Business Owner: Betty Jones
Overall Risk: HIGH
Approved: No — 07/07/2022
Last Assessment Date: 07/07/2022

Overall Integration Risk

Given the assessed severity of the following identified risks:

  • Customer Data Exposure HIGH
  • Increased Salesforce Team Maintenance Load MEDIUM

The overall integration risk has been deemed to be HIGH and the integration cannot proceed without completing the following mitigation steps:

  • Update integration settings to limit access to a selected group of users (Owner: Margaret Smith)

Store the complete outputs of your assessment in a location that is easily accessible for your team as well as your business stakeholders.

6. Rinse and repeat!

Salesforce orgs are ever-changing, and in many cases risks that were once associated with an integration may no longer exist, or more importantly, new risks may exist that didn’t at the time of the original evaluation. It is a good practice to routinely re-evaluate integrations to maintain an up-to-date picture of your integration risk landscape.

Common use cases

Let’s look at a few key scenarios in which integration risk assessments add value.

Comparing integration tools and strategies

When comparing managed packages, evaluating middleware tools, or scoping custom integrations, risk assessment can be a useful tool for comparison. The same identified risk can be evaluated for each of a set of options and the results can be compared to determine the best approach. In addition, considering the overall number and severity of risks associated with each different solution can help determine the best approach. For example, integration tools use and store data from Salesforce in different ways. Evaluating the severity of the risk of unexpected data exposure in light of these differences can help determine which tool is best suited for your use case. Using risk assessment in this way leads to a higher degree of confidence when making recommendations and decisions regarding integrations.

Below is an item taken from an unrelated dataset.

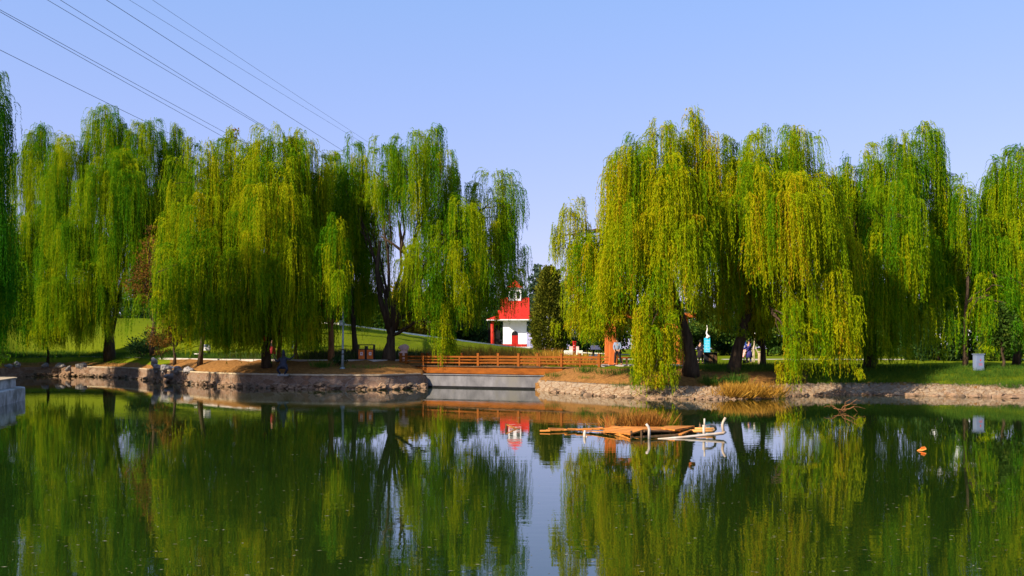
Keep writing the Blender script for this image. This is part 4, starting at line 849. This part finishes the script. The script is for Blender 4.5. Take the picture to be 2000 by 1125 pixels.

Surfacing risks with requested integrations

When a business unit requests a new integration with an external tool, it can be difficult to effectively communicate risks that might require additional investigation or mitigation to stakeholders. It can be particularly difficult if there is a business urgency or cost associated with delaying an integration project. For example, you may discover an unexpected risk only after a considerable amount of the integration work or testing has been completed. Including a risk assessment as a prerequisite for integration projects as part of your routine architecture process can provide a more consistent and timely way to communicate risks.

Evaluating existing integrations and re-evaluating integrations over time

As your org evolves, the risks associated with an integration can increase or decrease in severity, new risks can be identified, and others can cease to exist. For example, you may discover that an update to a package significantly increases its API consumption putting you at risk of hitting your API limits. Performing a risk assessment routinely on existing integrations can help you uncover previously unidentified risks, divert resources from mitigation efforts that are no longer needed, and increase overall system integrity.

Conclusion

Maintaining system integrity is a key responsibility of every Salesforce architect. By creating a risk assessment framework and applying it to new and existing integrations you can stay ahead of unexpected system or business impacts related to your integrations and ensure they are properly addressed. Next time you are evaluating a new or existing integration with Salesforce, consider running a risk assessment as part of your process. Start with the general steps outlined above and then expand or iterate to fit the specifics of your org and process. You can use this template based on the format I use to get started. Remember, the primary value is in the practice of evaluating risks and addressing them, not in the specifics of how you categorize and label them, so try different approaches until you land on what makes the most sense for you!